16 January, 2006

Lions, unicorns

The fallout to Gordon Brown's speech about Britishness continues to centre chiefly around his suggestion for a national UK holiday on a par with Independence Day in the United States or Bastille Day in France.

This somewhat overlooks the main thrust of his argument: exploring how to make being proud of your country a sentiment with which everyone can associate in a positive way, and to decouple patriotism from nationalism and the far-Right.

These kind of debates always seem to end up finding their way back to the writings of George Orwell (as did Gordon Brown), and how he managed to reconcile being liberal with being patriotic like nobody else before or since.

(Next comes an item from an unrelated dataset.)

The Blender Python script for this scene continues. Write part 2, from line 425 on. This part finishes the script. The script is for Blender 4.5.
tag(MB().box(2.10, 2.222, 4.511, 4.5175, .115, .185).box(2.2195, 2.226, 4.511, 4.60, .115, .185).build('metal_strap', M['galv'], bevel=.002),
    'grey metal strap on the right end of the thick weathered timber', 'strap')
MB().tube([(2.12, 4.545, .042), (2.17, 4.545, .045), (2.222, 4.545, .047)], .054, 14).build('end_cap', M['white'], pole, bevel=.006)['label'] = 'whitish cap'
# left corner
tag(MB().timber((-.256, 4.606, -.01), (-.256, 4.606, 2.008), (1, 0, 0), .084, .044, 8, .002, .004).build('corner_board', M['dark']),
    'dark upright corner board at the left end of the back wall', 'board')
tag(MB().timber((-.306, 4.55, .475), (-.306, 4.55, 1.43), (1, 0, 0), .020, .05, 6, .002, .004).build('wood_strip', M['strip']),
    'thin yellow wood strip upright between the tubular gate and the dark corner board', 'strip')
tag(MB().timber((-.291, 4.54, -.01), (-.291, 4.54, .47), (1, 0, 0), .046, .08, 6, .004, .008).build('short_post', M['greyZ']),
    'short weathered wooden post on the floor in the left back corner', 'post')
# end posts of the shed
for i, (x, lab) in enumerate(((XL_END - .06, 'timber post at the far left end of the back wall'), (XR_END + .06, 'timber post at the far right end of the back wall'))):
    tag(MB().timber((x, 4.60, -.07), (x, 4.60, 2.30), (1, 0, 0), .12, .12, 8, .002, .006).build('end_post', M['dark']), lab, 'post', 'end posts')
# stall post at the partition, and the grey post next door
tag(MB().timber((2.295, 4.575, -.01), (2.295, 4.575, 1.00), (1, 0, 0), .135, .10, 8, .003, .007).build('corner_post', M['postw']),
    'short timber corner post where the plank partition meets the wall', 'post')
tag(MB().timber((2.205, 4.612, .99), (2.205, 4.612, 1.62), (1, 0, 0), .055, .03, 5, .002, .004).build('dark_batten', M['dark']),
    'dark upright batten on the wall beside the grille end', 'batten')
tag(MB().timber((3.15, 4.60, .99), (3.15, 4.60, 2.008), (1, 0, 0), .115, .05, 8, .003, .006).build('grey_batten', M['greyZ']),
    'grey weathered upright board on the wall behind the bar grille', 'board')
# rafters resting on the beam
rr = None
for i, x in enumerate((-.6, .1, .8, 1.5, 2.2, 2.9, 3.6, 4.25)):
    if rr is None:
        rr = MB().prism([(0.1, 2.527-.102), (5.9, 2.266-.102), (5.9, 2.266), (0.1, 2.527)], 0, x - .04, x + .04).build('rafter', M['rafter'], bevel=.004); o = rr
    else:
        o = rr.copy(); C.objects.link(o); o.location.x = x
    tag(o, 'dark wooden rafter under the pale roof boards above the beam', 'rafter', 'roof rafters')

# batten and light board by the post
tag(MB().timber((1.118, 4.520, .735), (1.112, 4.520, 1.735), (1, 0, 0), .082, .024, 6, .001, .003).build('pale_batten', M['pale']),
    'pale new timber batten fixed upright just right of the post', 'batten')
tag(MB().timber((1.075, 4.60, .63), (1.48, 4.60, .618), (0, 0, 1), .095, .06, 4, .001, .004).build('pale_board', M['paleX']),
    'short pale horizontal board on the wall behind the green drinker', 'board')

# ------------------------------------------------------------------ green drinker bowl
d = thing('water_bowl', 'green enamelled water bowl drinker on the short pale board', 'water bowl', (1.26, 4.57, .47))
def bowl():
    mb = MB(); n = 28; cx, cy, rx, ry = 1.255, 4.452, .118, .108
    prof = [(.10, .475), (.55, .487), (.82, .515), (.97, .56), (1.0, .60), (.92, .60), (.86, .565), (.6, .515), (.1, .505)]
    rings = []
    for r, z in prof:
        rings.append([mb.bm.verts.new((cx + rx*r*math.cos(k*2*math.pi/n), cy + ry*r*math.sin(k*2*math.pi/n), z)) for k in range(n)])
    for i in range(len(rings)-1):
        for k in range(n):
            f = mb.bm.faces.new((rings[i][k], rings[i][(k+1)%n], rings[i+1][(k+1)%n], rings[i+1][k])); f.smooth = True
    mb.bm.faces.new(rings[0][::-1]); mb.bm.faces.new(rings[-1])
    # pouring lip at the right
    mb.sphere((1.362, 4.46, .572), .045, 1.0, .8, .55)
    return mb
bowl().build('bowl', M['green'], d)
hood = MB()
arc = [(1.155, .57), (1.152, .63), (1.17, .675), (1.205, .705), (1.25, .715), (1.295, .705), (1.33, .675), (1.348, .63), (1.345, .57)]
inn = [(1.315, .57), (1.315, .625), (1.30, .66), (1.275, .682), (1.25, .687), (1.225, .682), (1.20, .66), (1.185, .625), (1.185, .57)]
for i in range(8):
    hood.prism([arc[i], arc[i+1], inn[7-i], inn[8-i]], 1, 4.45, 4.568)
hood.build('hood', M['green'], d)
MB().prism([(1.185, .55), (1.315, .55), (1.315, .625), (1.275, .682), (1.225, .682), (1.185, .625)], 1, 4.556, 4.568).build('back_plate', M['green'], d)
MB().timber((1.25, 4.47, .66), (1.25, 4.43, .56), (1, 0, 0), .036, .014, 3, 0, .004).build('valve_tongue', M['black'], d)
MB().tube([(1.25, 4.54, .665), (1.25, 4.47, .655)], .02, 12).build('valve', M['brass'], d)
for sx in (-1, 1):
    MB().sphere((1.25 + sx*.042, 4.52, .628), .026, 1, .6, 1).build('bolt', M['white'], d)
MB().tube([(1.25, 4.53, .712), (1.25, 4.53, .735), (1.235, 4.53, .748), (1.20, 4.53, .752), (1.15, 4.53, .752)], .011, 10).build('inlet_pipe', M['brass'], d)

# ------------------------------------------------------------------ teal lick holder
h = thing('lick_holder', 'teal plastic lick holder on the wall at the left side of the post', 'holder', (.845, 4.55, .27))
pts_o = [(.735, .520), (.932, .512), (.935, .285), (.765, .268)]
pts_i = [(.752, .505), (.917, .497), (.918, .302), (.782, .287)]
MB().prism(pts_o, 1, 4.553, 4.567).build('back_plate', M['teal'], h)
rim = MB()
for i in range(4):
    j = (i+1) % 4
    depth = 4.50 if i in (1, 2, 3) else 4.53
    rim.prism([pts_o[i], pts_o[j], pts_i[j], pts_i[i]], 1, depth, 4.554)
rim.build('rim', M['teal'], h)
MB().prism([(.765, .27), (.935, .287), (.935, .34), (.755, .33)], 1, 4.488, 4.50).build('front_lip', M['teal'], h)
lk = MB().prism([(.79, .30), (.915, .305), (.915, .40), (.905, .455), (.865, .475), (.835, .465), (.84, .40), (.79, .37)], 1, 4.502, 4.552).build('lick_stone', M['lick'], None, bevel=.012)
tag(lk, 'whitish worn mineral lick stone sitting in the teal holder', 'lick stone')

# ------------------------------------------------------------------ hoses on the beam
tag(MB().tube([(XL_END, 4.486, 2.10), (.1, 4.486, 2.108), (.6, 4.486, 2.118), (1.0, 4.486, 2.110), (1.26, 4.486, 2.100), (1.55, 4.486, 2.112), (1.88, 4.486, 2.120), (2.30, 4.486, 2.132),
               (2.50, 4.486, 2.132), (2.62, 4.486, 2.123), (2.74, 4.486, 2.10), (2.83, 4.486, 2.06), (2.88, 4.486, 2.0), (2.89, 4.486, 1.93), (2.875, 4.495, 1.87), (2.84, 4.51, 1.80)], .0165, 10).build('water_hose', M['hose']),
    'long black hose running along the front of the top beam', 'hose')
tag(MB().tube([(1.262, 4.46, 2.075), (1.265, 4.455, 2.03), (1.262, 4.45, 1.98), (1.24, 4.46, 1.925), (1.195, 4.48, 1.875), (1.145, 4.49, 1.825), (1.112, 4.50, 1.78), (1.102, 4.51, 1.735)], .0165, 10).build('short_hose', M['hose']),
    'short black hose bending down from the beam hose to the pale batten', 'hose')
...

Any excuse, though, to reproduce one of the man's finest pieces of prose, from 'The Lion And The Unicorn', an essay Orwell wrote in 1940. It encapsulates a view I suspect has always been somewhere inside me, even though at times I've fought hard to deny and surpress it. I would argue there's nothing essentially ideological about endorsing the passage below; more a doffing of the cap to that fine tradition within this country of being affectionately critical and stubbornly emotional about the land we live in. And all of the following 66-year old text is still true, none more so than the closing sentence:

"There is something distinctive and recognisable in English civilisation...It is somehow bound up with solid breakfasts and gloomy Sundays, smoky towns and winding roads, green fields and red pillar boxes. It has a flavour of its own. Moreover it is continuous, it stretches into the future and the past, there is something in it that persists, as in a living creature...And above all, it is your civilisation, it is you. However much you hate it or laugh at it, you will never be happy away from it for any length of time."